Thursday 16 January 2020

Marathon 2: Desert Blues

Still week 2.

30 mins Easy Run (the talking one, no one to talk to.)

Location: Whitby - Links View, Upgang Lane, sea wall, Promenade. 4.5km

Weather: Fine with high cloud, cold wind.

Outfit: 2019 Scarborough 10k shirt, best shorts, black trainers, Colorado souvenir socks.

MusicEtran De L'Aïr: Music From Saharan Whatsapp. 17 mins.

The wind makes white horses on an otherwise calm North Sea. Stumps of an old pier are visible in the sand beneath the pavilion. Everyone is walking a dog - not the same dog. I have to stop twice to avoid treading on pugs.

I'm doing the beach run, a route that EJGH worked out before I joined in running, and which we've both been doing for ten years. My best for this is 25 minutes and a bit.
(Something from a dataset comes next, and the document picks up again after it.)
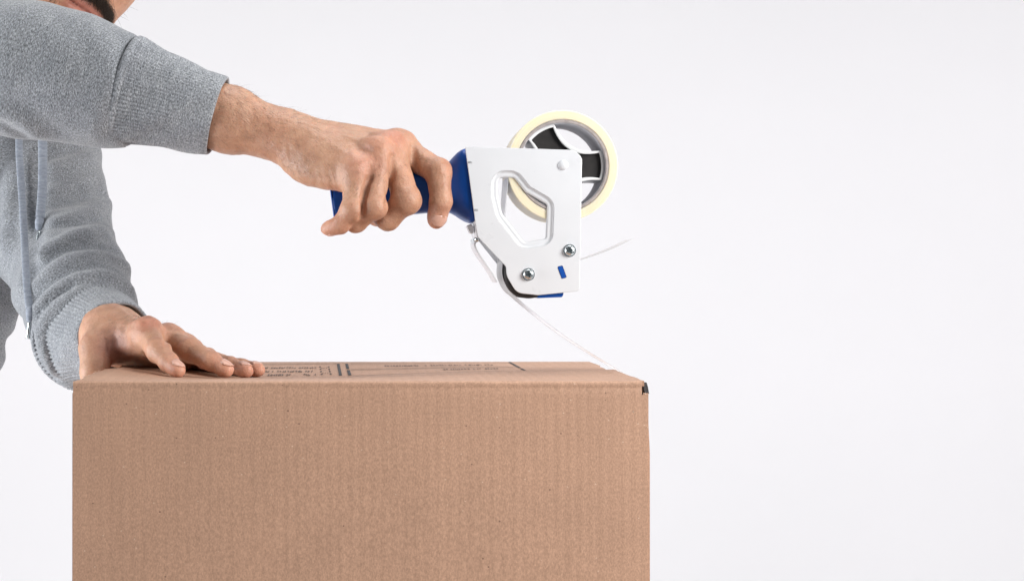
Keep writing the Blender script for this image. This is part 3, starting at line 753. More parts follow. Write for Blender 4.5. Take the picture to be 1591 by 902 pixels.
# plastic tape stop whose thin tongue sticks out at the right
def ribbon(name, path, y0, y1, mat, parent, twist=None, nw=4, jit=0.0):
    v = []; f = []
    for i, p in enumerate(path):
        for k in range(nw+1):
            t = k/nw; y = y0 + (y1-y0)*t; v.append((p[0], y, p[1] + jit*math.sin(i*0.8 + k*2.1)*math.sin(math.pi*t)))
    n = nw+1
    for i in range(len(path)-1):
        for k in range(nw): f.append((i*n+k, i*n+k+1, (i+1)*n+k+1, (i+1)*n+k))
    return mesh_obj(name, v, f, mat, parent, smooth=True)
pth = [Q(*p[:2]) for p in catmull([(886, 405, 0), (905, 403, 0), (930, 395, 0), (958, 384, 0), (986, 370.5, 0)], 5)]
o = ribbon('clear_wiper', pth, YP+0.004, YP+0.047, M['film'], rootd)

#================================================================== tape roll
R0, R1 = S(86.5), S(72.5)
rc_roll = Q(874.8, 257.2)
YR0, YR1 = YP + 0.0035, YP + 0.0515
roll = empty('tape_roll', (rc_roll[0], (YR0+YR1)/2, rc_roll[1]-R0), 'roll of clear yellowish packing tape on the dispenser', 'tape roll')
def annulus(name, ro, ri, y0, y1, mat, parent, bev=0.0004, n=128, loc=None):
    a = np.linspace(0, 2*math.pi, n, endpoint=False)
    pr = [(ro-bev, y0), (ro, y0+bev), (ro, y1-bev), (ro-bev, y1), (ri+bev, y1), (ri, y1-bev), (ri, y0+bev), (ri+bev, y0), (ro-bev, y0)]
    lps = [np.stack([rc_roll[0]+r*np.cos(a), np.full(n, y), rc_roll[1]+r*np.sin(a)], 1) for r, y in pr]
    o = rings(name, lps, mat, parent, True, False, True, loc=loc)
    bm = bmesh.new(); bm.from_mesh(o.data); bmesh.ops.remove_doubles(bm, verts=bm.verts, dist=1e-6); bmesh.ops.recalc_face_normals(bm, faces=bm.faces); bm.to_mesh(o.data); bm.free()
    return autosmooth(o, 40)
annulus('wound_tape', R0, R1, YR0, YR1, M['tape'], roll, loc=(rc_roll[0], YR0, rc_roll[1]))
annulus('paper_core', R1-0.0002, RI, YR0-0.0002, YR1+0.0002, M['core'], roll)
annulus('core_lining', RI+0.0001, RI-0.0004, YR0+0.0004, YR1-0.0004, M['core_in'], roll, 0.0001)
# the tape led from the roll round the roller and down to the box edge
RT = RR + 0.0009
def circ(c, r, a): return np.array([c[0] + r*math.cos(math.radians(a)), c[1] + r*math.sin(math.radians(a))])
end = px_x(953, 0.14)
tape_path = [circ(rc_roll, R0, a) for a in (150, 165, 180, 192)]
pA = tape_path[-1]; pB = circ(rc, RT + 0.0012, 168)
tape_path += [pA*(1-t) + pB*t for t in np.linspace(0.08, 0.94, 12)]
tape_path += [circ(rc, RT + 0.0012*max(0, (200-a)/32), a) for a in range(168, 237, 4)]
pC = tape_path[-1]; pD = np.array([0.1968, 0.3012])
for t in np.linspace(0.04, 1, 26):
    s = pC*(1-t) + pD*t; s = s + np.array([0, -0.004*math.sin(math.pi*t)*(1-t*0.4)]); tape_path.append(s)
tape_path += [np.array([0.1998, 0.2995]), np.array([0.2012, 0.296]), np.array([0.2018, 0.285]), np.array([0.2022, 0.262])]
strip_o = ribbon('tape_strip', tape_path, YR0, YR1, M['film'], roll, nw=6)
for ye_ in (YR0, YR1):                     # the slit edges catch the light
    rings('tape_edge', tube([V(q_[0], ye_, q_[1]) for q_ in tape_path], .00016, 5), M['edge_film'], strip_o)

#================================================================== person
def finger(joints, radii):
    """joints MCP, PIP, DIP, tip (px, py, y)"""
    return [P(*j) for j in joints], radii
class Hand: pass
SKIN = np.array([0.505, 0.283, 0.184])
def make_hand(H):
    """H.fingers: list of (points, radii); H.wrist, H.arm: [(pt, r)...]; H.mcp order index..pinky; H.nd dorsal normal"""
    nd = unit(H.nd)
    def sdf(p):
        # palm
        d = None
        for (pts, r), wr in zip(H.fingers, H.wroots):
            e = rcone(p, wr[0], pts[0] - nd*0.0035, wr[1], r[0]*1.10)
            d = e if d is None else smin(d, e, 0.012)
        for c, ax, rr, k in H.pads: d = smin(d, ell(p, c, ax, rr), k)
        arm = None
        for (a, ra), (b, rb) in zip(H.arm[:-1], H.arm[1:]):
            e = H.armshape(p, a, b, ra, rb); arm = e if arm is None else smin(arm, e, 0.010)
        d = smin(d, arm, 0.018)
        for i in range(3):
            (pa, r_a), (pb, r_b) = H.fingers[i], H.fingers[i+1]; d = smin(d, rcone(p, pa[0], pb[0], r_a[0]*.86, r_b[0]*.86), .008)
        # thumb
        tp, tr = H.thumb
        t = None
        for i in range(len(tp)-1):
            e = rcone(p, tp[i], tp[i+1], tr[i], tr[i+1]); t = e if t is None else smin(t, e, 0.004)
        d = smin(d, t, 0.012)
        # knuckles over the hand's back
        for (pts, r), kb in zip(H.fingers, H.kn):
            d = smin(d, np.sqrt(((p - (pts[0] + nd*kb[0]))**2).sum(1)) - kb[1], 0.009)
        # fingers
        F = None
        for pts, r in H.fingers:
            e = None
            for i in range(3):
                a, b = pts[i], pts[i+1]; s = rcone(p, a, b, r[i], r[i+1])
                e = s if e is None else smin(e, s, 0.0035)
            # fleshy middles and bony joints
            e = smin(e, np.sqrt(((p - pts[1])**2).sum(1)) - r[1]*1.07, 0.003)
            tipdir = unit(pts[3] - pts[2])
            e = smin(e, np.sqrt(((p - (pts[3] - tipdir*0.004))**2).sum(1)) - r[3]*1.05, 0.003)
            d = smin(d, rcone(p, pts[0], pts[0]*0.72 + pts[1]*0.28, r[0]*0.98, r[0]*0.85), 0.010)
            F = e if F is None else smin(F, e, 0.0012)
        d = smin(d, F, 0.0022)
        for pts, depth, w in H.creases:
            if not far_off(p, pts, 3*w): d = d + depth*np.exp(-(seg_dist(p, pts)/w)**2)
        for pts, hgt, w in H.ridges:
            if not far_off(p, pts, 3*w): d = d - hgt*np.exp(-(seg_dist(p, pts)/w)**2)
        d = d + 0.00035*vnoise(p, 160, 3) + 0.0002*vnoise(p, 420, 5)
        return d
    keep = H.creases, H.ridges; H.creases, H.ridges = [], []
    drawn = []
    for pix, depth, w in H.drawn: drawn.append((list(hit(sdf, pix, 0.05)), depth, w))
    H.creases, H.ridges = keep; H.creases += [c for c in drawn if c[1] > 0]; H.ridges += [(a, -b, c) for a, b, c in drawn if b < 0]
    v, F = surface(sdf, H.lo, H.hi, H.h)
    v = laplace(v, F, 2, 0.45)
    col = np.tile(SKIN, (len(v), 1)); pf = v
    def tint(mask, c, amt): 
        nonlocal col
        m = np.clip(mask, 0, 1)[:, None]*amt; col = col*(1-m) + np.array(c)*m
    for i, (pts, r) in enumerate(H.fingers):
        tint(gauss(pf, pts[0] + nd*0.008, 0.012), (0.54, 0.22, 0.15), (0.40, 0.55, 0.42, 0.40)[i])
        tint(gauss(pf, pts[1], 0.0125), (0.50, 0.235, 0.150), 0.5)
        tint(gauss(pf, pts[3], 0.014), (0.62, 0.29, 0.205), 0.65)
        tint(gauss(pf, pts[2], 0.008), (0.52, 0.26, 0.17), 0.35)
    for c, r, cc, a in H.tints: tint(gauss(pf, np.asarray(c), r), cc, a)
    tint(np.clip(vnoise(v, 55, 9)*1.2, 0, 1), (0.60, 0.29, 0.19), 0.28)
    return v, F, np.clip(col, 0, 1)
def round_arm(p, a, b, ra, rb): return rcone(p, a, b, ra, rb)
def nail(pts, r, nd, par, size=1.0, lift=0.0):
    """a curved nail plate set on the back of a fingertip"""
    t = unit(pts[3] - pts[2]); n = unit(nd - t*(nd @ t)); s = np.cross(t, n); R = r[3]*1.05
    L_, W_ = 0.0100*size, 0.92; vv = []; ff = []; nu, nv = 9, 9
    c0 = pts[3] - t*0.0064
    for i in range(nu):
        u = i/(nu-1)
        for j in range(nv):
            w = (j/(nv-1)*2 - 1); wid = W_*(0.80 + 0.22*math.sin(math.pi*min(1, u*0.75 + 0.12))) * (1 - 0.25*max(0, (u-0.8)/0.2)*abs(w)**3)
            a = w*wid; z = u*L_ - (0.0012*w*w if u > 0.5 else -0.001*w*w)
            rr = R + 0.00055 + lift - 0.0026*max(0, u-0.45)**1.5
            vv.append(c0 + t*(z) + (n*math.cos(a)*1.0 + s*math.sin(a))*rr)
    for i in range(nu-1):
        for j in range(nv-1): ff.append((i*nv+j, i*nv+j+1, (i+1)*nv+j+1, (i+1)*nv+j))
    o = mesh_obj('fingernail', vv, ff, M['nail'], par, smooth=True)
    m = o.modifiers.new('thick', 'SOLIDIFY'); m.thickness = 0.0007; m.offset = 0
    return o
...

I'm a long way off that pace these days, plus I'm taking it easy as I'm supposed to, so call it half an hour.

Lesson of the day: Don't try to stream music whilst doing the beach run. There's no phone signal at the beach; I already knew this, so I don't know what I was playing at. The plan was to listen to Etran De L'Aïr on the way down, get into a running groove, then follow it with Head Of Light Entertainment's latest EP on the way up, being buoyed along by melodic sunshine pop. A quarter of an hour each way, job done.

As it was, Etran De L'Aïr fell silent just after I reached the sea wall, and didn't re-emerge until I was past the Crescent on the way up - which was a shame because the skittering rhythms were, if not putting me in a trance, then certainly getting me in a good frame of mind to run. Desert blues is mesmeric or it is nothing. Melodies don't go anywhere, a whole song can go on one chord; Etran De L'Aïr favour two chords and a drone with a djembe rattling along in the background. Riffs are endlessly repetitive, yet never played the same way twice. Tiny variations sound momentous. The vocals on this EP are quiet, possibly not miked up. According to liner notes, it was recorded directly onto a phone, then Whatsapped to the record company, hence the title.

I know what this sounds like: first-world business people and white cultural tourists demanding some sort of gritty authenticity from black African performers. Hard to argue with that, except that the music is genuinely meditative, and the performance is really charming.

That's all I have to say. If you're running, this is 17 minutes of good running music.